愛加那のかんざし特別展示

特別展示されている愛加那のギハ(かんざし)

愛加那のギハ

 

龍郷町「りゅうがく館」
来館呼び掛け「西郷との歴史感じて」

龍郷町生涯学習センター「りゅうがく館」は、西郷隆盛が妻の愛加那に贈ったとされるギハ(かんざし)の特別展示を同館2階の文化財展示室「奄美・龍郷 島ミュージアム」でスタートさせた。同館は多くの人に見てもらいたいと呼び掛けている。特別展示は30日まで開催している。

同町の龍郷集落は、幕末の安政の大獄で京都から薩摩藩に逃れ錦江湾に入水自殺を図った西郷隆盛が、蘇生して「菊池源吾」と名を変えて幕府の追及をかわすために潜居した地。西郷は安政六(1859)年から約3年間、暮らして地元の有力者・龍家の娘愛加那と三献で挙式し、長男の菊次郎と長女菊草が生まれたとされている。

ギハは、愛加那の遠縁の奄美市名瀬の牧雅彦さんが寄託。牧さんによると、西郷が奄美から薩摩に帰り、職人に作らせて愛加那に贈ったという。

ギハは銀製とされ、長さ約29㌢、重さ約40㌘。ギハの先端は本来護身用に尖らせてあり、反対側はびん付け油をすくえるように丸くお椀状になっている。

愛加那のギハは、牧さんの母方の曾祖母が愛加那のめいで、愛加那の世話をしていて形見として譲り受けたという。ギハは代々引き継がれて、牧さんが現在保管している。
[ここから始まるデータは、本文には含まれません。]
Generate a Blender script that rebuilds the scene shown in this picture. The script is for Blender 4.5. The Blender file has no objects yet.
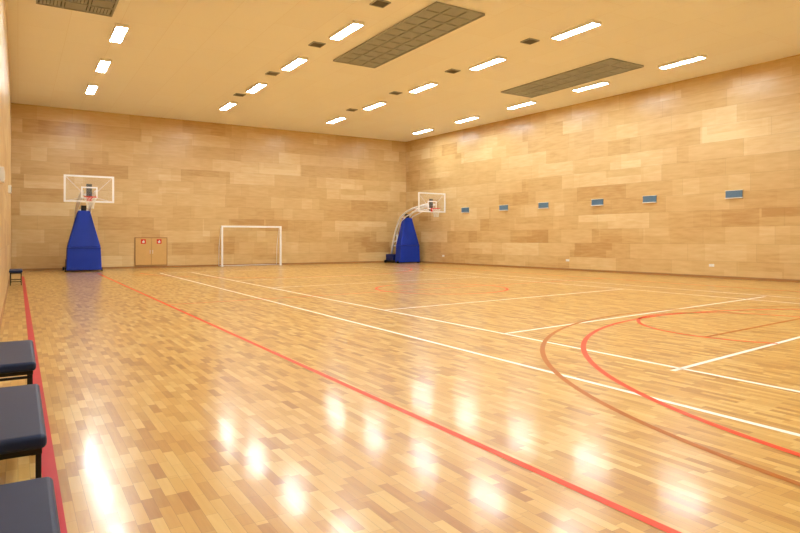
import bpy, math, random
from mathutils import Vector
random.seed(4)
S = bpy.context.scene
S.view_settings.view_transform = 'Standard'
S.view_settings.look = 'None'

def lin(c):
    return tuple(((v/255)/12.92 if v/255 <= 0.04045 else ((v/255+0.055)/1.055)**2.4) for v in c) + (1.0,)

# ------------------------------------------------------------ materials
def mat(name, rgb, rough=0.5, metal=0.0, alpha=1.0, coat=0.0, noise=0.0, nscale=8, spec=0.5):
    m = bpy.data.materials.new(name); m.use_nodes = True
    nt = m.node_tree; b = nt.nodes['Principled BSDF']
    b.inputs['Base Color'].default_value = lin(rgb)
    b.inputs['Roughness'].default_value = rough
    b.inputs['Metallic'].default_value = metal
    b.inputs['Alpha'].default_value = alpha
    b.inputs['Coat Weight'].default_value = coat
    b.inputs['Specular IOR Level'].default_value = spec
    if noise:
        tc = nt.nodes.new('ShaderNodeTexCoord'); n = nt.nodes.new('ShaderNodeTexNoise')
        n.inputs['Scale'].default_value = nscale
        nt.links.new(tc.outputs['Object'], n.inputs['Vector'])
        mx = nt.nodes.new('ShaderNodeMix'); mx.data_type = 'RGBA'
        c = lin(rgb)
        mx.inputs['A'].default_value = tuple(v*(1-noise) for v in c[:3])+(1,)
        mx.inputs['B'].default_value = tuple(min(1, v*(1+noise)) for v in c[:3])+(1,)
        nt.links.new(n.outputs['Fac'], mx.inputs['Factor'])
        nt.links.new(mx.outputs['Result'], b.inputs['Base Color'])
    return m

def emis(name, rgb, s):
    m = bpy.data.materials.new(name); m.use_nodes = True
    nt = m.node_tree; nt.nodes.clear()
    e = nt.nodes.new('ShaderNodeEmission'); o = nt.nodes.new('ShaderNodeOutputMaterial')
    e.inputs['Color'].default_value = lin(rgb); e.inputs['Strength'].default_value = s
    nt.links.new(e.outputs[0], o.inputs[0]); return m

class NT:
    def __init__(s, nt): s.nt = nt
    def m(s, op, a, b=None, c=None):
        n = s.nt.nodes.new('ShaderNodeMath'); n.operation = op
        for i, v in enumerate((a, b, c)):
            if v is None: continue
            if isinstance(v, (int, float)): n.inputs[i].default_value = v
            else: s.nt.links.new(v, n.inputs[i])
        return n.outputs[0]
    def white(s, x, y, seed):
        n = s.nt.nodes.new('ShaderNodeTexWhiteNoise'); n.noise_dimensions = '3D'
        c = s.nt.nodes.new('ShaderNodeCombineXYZ')
        for i, v in enumerate((x, y, seed)):
            if isinstance(v, (int, float)): c.inputs[i].default_value = v
            else: s.nt.links.new(v, c.inputs[i])
        s.nt.links.new(c.outputs[0], n.inputs['Vector'])
        return n.outputs['Value']
    def planks(s, u, v, L, W, seed, seam=0.03):
        vv = s.m('DIVIDE', v, W); row = s.m('FLOOR', vv)
        off = s.white(row, 3.3, seed)
        uu = s.m('ADD', s.m('DIVIDE', u, L), s.m('MULTIPLY', off, 7.0))
        col = s.m('FLOOR', uu)
        val = s.white(row, col, seed+5.5)
        e1 = s.m('MULTIPLY', s.m('PINGPONG', vv, 0.5), W)
        e2 = s.m('MULTIPLY', s.m('PINGPONG', uu, 0.5), L)
        edge = s.m('LESS_THAN', s.m('MINIMUM', e1, e2), seam)
        return val, edge

def ramp(nt, fac, stops):
    r = nt.nodes.new('ShaderNodeValToRGB')
    e = r.color_ramp.elements
    while len(e) < len(stops): e.new(0.5)
    for el, (p, c) in zip(e, stops):
        el.position = p; el.color = lin(c)
    nt.links.new(fac, r.inputs[0]); return r.outputs[0]

def mixc(nt, f, a, b, mode='MIX'):
    mx = nt.nodes.new('ShaderNodeMix'); mx.data_type = 'RGBA'; mx.blend_type = mode
    for k, v in (('Factor', f), ('A', a), ('B', b)):
        if isinstance(v, (int, float)): mx.inputs[k].default_value = v
        elif isinstance(v, tuple): mx.inputs[k].default_value = v
        else: nt.links.new(v, mx.inputs[k])
    return mx.outputs['Result']

def wood_wall(name, axis):
    m = bpy.data.materials.new(name); m.use_nodes = True
    nt = m.node_tree; N = NT(nt); b = nt.nodes['Principled BSDF']
    g = nt.nodes.new('ShaderNodeNewGeometry'); sp = nt.nodes.new('ShaderNodeSeparateXYZ')
    nt.links.new(g.outputs['Position'], sp.inputs[0])
    u = sp.outputs[axis]; v = sp.outputs['Z']
    a1, e1 = N.planks(u, v, 2.44, 0.61, 1.0, 0.007)
    a2, e2 = N.planks(u, v, 3.3, 1.22, 9.0, 0.004)
    a3, e3 = N.planks(u, v, 1.05, 0.61, 15.0, 0.004)
    a4, e4 = N.planks(u, v, 1.9, 0.305, 22.0, 0.004)
    # only some panels are cut into narrow strips
    cut = N.m('GREATER_THAN', a2, 0.62)
    strip = N.m('ADD', N.m('MULTIPLY', cut, a4), N.m('MULTIPLY', N.m('SUBTRACT', 1.0, cut), 0.5))
    f = N.m('ADD', N.m('ADD', N.m('MULTIPLY', a1, 0.42), N.m('MULTIPLY', a2, 0.08)), N.m('ADD', N.m('MULTIPLY', a3, 0.18), N.m('MULTIPLY', strip, 0.32)))
    mp = nt.nodes.new('ShaderNodeMapping'); mp.inputs['Scale'].default_value = (0.8, 0.8, 5)
    nt.links.new(g.outputs['Position'], mp.inputs['Vector'])
    no = nt.nodes.new('ShaderNodeTexNoise'); no.inputs['Scale'].default_value = 2.2
    no.inputs['Detail'].default_value = 7
    nt.links.new(mp.outputs[0], no.inputs['Vector'])
    f2 = N.m('ADD', f, N.m('MULTIPLY', N.m('SUBTRACT', no.outputs['Fac'], 0.5), 0.6))
    col = ramp(nt, f2, [(0.12, (192, 150, 94)), (0.36, (209, 174, 119)), (0.6, (219, 188, 134)), (0.9, (231, 207, 160))])
    ed = N.m('MULTIPLY', e1, 0.25)
    col = mixc(nt, ed, col, lin((150, 108, 60)))
    nt.links.new(col, b.inputs['Base Color'])
    b.inputs['Roughness'].default_value = 0.3
    return m

def floor_mat():
    m = bpy.data.materials.new('oak_parquet'); m.use_nodes = True
    nt = m.node_tree; N = NT(nt); b = nt.nodes['Principled BSDF']
    g = nt.nodes.new('ShaderNodeNewGeometry'); sp = nt.nodes.new('ShaderNodeSeparateXYZ')
    nt.links.new(g.outputs['Position'], sp.inputs[0])
    x, y = sp.outputs['X'], sp.outputs['Y']
    a1, e1 = N.planks(y, x, 0.27, 0.062, 2.0, 0.0011)
    a2, e2 = N.planks(y, x, 2.2, 0.186, 7.0, 0.0014)
    f = N.m('ADD', N.m('MULTIPLY', a1, 0.85), N.m('MULTIPLY', a2, 0.15))
    mp = nt.nodes.new('ShaderNodeMapping'); mp.inputs['Scale'].default_value = (30, 2.2, 1)
    nt.links.new(g.outputs['Position'], mp.inputs['Vector'])
    no = nt.nodes.new('ShaderNodeTexNoise'); no.inputs['Scale'].default_value = 1.5
    no.inputs['Detail'].default_value = 4
    nt.links.new(mp.outputs[0], no.inputs['Vector'])
    f2 = N.m('ADD', f, N.m('MULTIPLY', N.m('SUBTRACT', no.outputs['Fac'], 0.5), 0.35))
    col = ramp(nt, f2, [(0.05, (170, 119, 50)), (0.35, (198, 151, 74)), (0.7, (210, 168, 91)), (1.0, (223, 190, 118))])
    col = mixc(nt, N.m('MULTIPLY', N.m('MAXIMUM', e1, e2), 0.5), col, lin((125, 80, 32)))
    nt.links.new(col, b.inputs['Base Color'])
    b.inputs['Roughness'].default_value = 0.28
    b.inputs['Specular IOR Level'].default_value = 0.5
    b.inputs['Coat Weight'].default_value = 0.4
    b.inputs['Coat Roughness'].default_value = 0.13
    n2 = nt.nodes.new('ShaderNodeTexNoise'); n2.inputs['Scale'].default_value = 3.5
    nt.links.new(g.outputs['Position'], n2.inputs['Vector'])
    bp = nt.nodes.new('ShaderNodeBump'); bp.inputs['Strength'].default_value = 0.18
    bp.inputs['Distance'].default_value = 0.01
    hh = N.m('ADD', n2.outputs['Fac'], N.m('MULTIPLY', a1, 0.08))
    nt.links.new(hh, bp.inputs['Height'])
    nt.links.new(bp.outputs[0], b.inputs['Normal'])
    nt.links.new(bp.outputs[0], b.inputs['Coat Normal'])
    return m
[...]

同館学芸員の川元美咲さんは、ギハの特別展示について多くの人に見てもらい「西郷さんと愛加那さんの歴史を体験してほしい」と語った。また、来年の大河ドラマ「西郷=せご=どん」に関連して、町企画観光課と町教委で連携し西郷塾や志學館大学の原口泉教授などの協力で特別企画展も予定されている。